Thursday, July 08, 2010

LeBron needs to look in the mirror

By Ian O'Connor
ESPNNewYork.com
http://espn.go.com/new-york/
Updated: July 8, 3:21 AM ET

Without kissing a single trophy or feeling one drop of ticker tape fall on his comic book arms, LeBron James has changed the conversation in sports. How do I know this?

I don't believe I'd ever uttered the expression "global icon" until the past two weeks.

No matter which rabbit James pulls out of his hat Thursday night on ESPN -- Cleveland Cavaliers, Miami Heat, New York Knicks or Fort Wayne Mad Ants -- he should understand something about becoming a global icon, whatever that means.

You don't find it. It finds you.

AP Photo/Phil Long

LeBron always looks good. He will look even better with a championship.


Maybe we've unearthed the reason James hasn't claimed an NBA championship, other than the fact that his Cleveland roster wasn't built to win one. He's poured way too much blood, sweat and tears into his pursuit of an entirely different title.

Lord and Master of the Free Agent Universe.

LeBron is chasing the kind of fame and stature attained by no American athlete before him, Tiger Woods, Michael Jordan and Muhammad Ali included. It reminds of another breathless free-agent drama nearly a decade ago, when Alex Rodriguez entered the marketplace fixing to conquer the world, not the World Series.

Somehow A-Rod persuaded Texas Rangers owner Tom Hicks to give him $252 million over 10 years. Not $250 million over 10 for a nice and tidy quarter-billion-dollar layout. That wasn't going to cut it. A-Rod and agent Scott Boras needed the extra 2 million bucks for this absurd reason:

They wanted to double Kevin Garnett's record $126 million deal with the Minnesota Timberwolves.

Now you know why Rodriguez won his first championship 15 years deep into his career, and only after the New York Yankees paid nearly a half-billion dollars in one offseason to help him. A-Rod had spent too much time and energy on being A-Rod. He needed to be humiliated by his steroids confession -- left a shattered Humpty Dumpty, in the words of Yankees general manager Brian Cashman -- before remembering why he chose baseball as a profession in the first place.

LeBron James has suffered no such public emasculation. He was widely criticized for his performance in Cleveland's second-round loss to the Boston Celtics, but his career has gone untouched by scandal. James remains a made-for-Madison Avenue pitchman, a likable and approachable figure with superhero skill.

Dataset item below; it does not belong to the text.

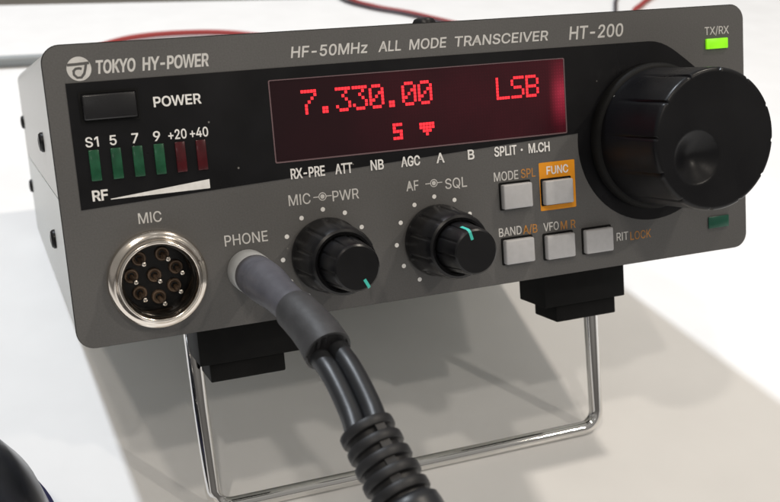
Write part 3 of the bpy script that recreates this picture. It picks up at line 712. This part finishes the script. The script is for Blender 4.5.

Only on the day Kevin Durant quietly revealed that he had agreed to a five-year extension with the Oklahoma City Thunder, almost whispering it as if he were sitting in the back pew of a packed church, James did himself no favors by confirming a report from ESPN The Magazine's Chris Broussard that he's going to pull a Geraldo and reopen Al Capone's vault.

No, ESPN isn't to blame here. The network is in the business of providing programming that sports fans want to watch (yes, it's a business that allows ESPN to sign my paycheck), and nobody doubts that sports fans sure as hell want to watch this programming.

If James had planned to make a large donation to the Boys & Girls Clubs of America, the cause booked to receive sponsorship proceeds from the hourlong ESPN show, he would've been better off writing that organization a check.

It's too late to turn back now. James announced on his website that the show will be called "The Decision," and he's doing his best to keep the Cavaliers, Heat, Knicks, Chicago Bulls and New Jersey Nets in the dark.

Dwyane Wade and Chris Bosh are lobbying James to join them in Miami, and Amare Stoudemire and Carmelo Anthony -- scheduled to be a free agent next summer -- are selling James on the possibilities in New York, according to a source close to the situation.

James should follow his heart, wherever it takes him, then schedule his next meeting with the man in his bathroom glass. LeBron doesn't need another sitdown with desperate owners, executives and coaches trying to fulfill their own dreams. He needs a face-to-face with himself.

The Chosen One should choose a different path than the one he's on and use his favorite ballclub, the Yankees, as a road map. Instead of being basketball's A-Rod, it's much better to be basketball's Jeter.

Don't chase attention and stature as though it's a loose ball in the fourth quarter of a big game. Let the attention and stature chase you.

Derek Jeter became Derek Jeter by racking up championships. He won four in his first five years before signing a 10-year, $189 million contract, a deal announced in a 15-minute conference call on a slow Friday afternoon.

All these years later, LeBron wanted the prime-time sizzle, and the prime-time sizzle he'll get. Lights, camera, action for the King and his court.

Given James' title-free run in Cleveland, this can't be called a three-ring circus -- a no-ring circus is more to the point. Either way, when it's all over and LeBron replaces his team of business advisers with, you know, a team of actual basketball players, he needs to rearrange his priorities.

He's a tremendous athlete, a wonder to watch. But in the end, the victor's spoils go to only the on-the-court victor.

Let's face it: Nobody's ever sprayed champagne on a global icon.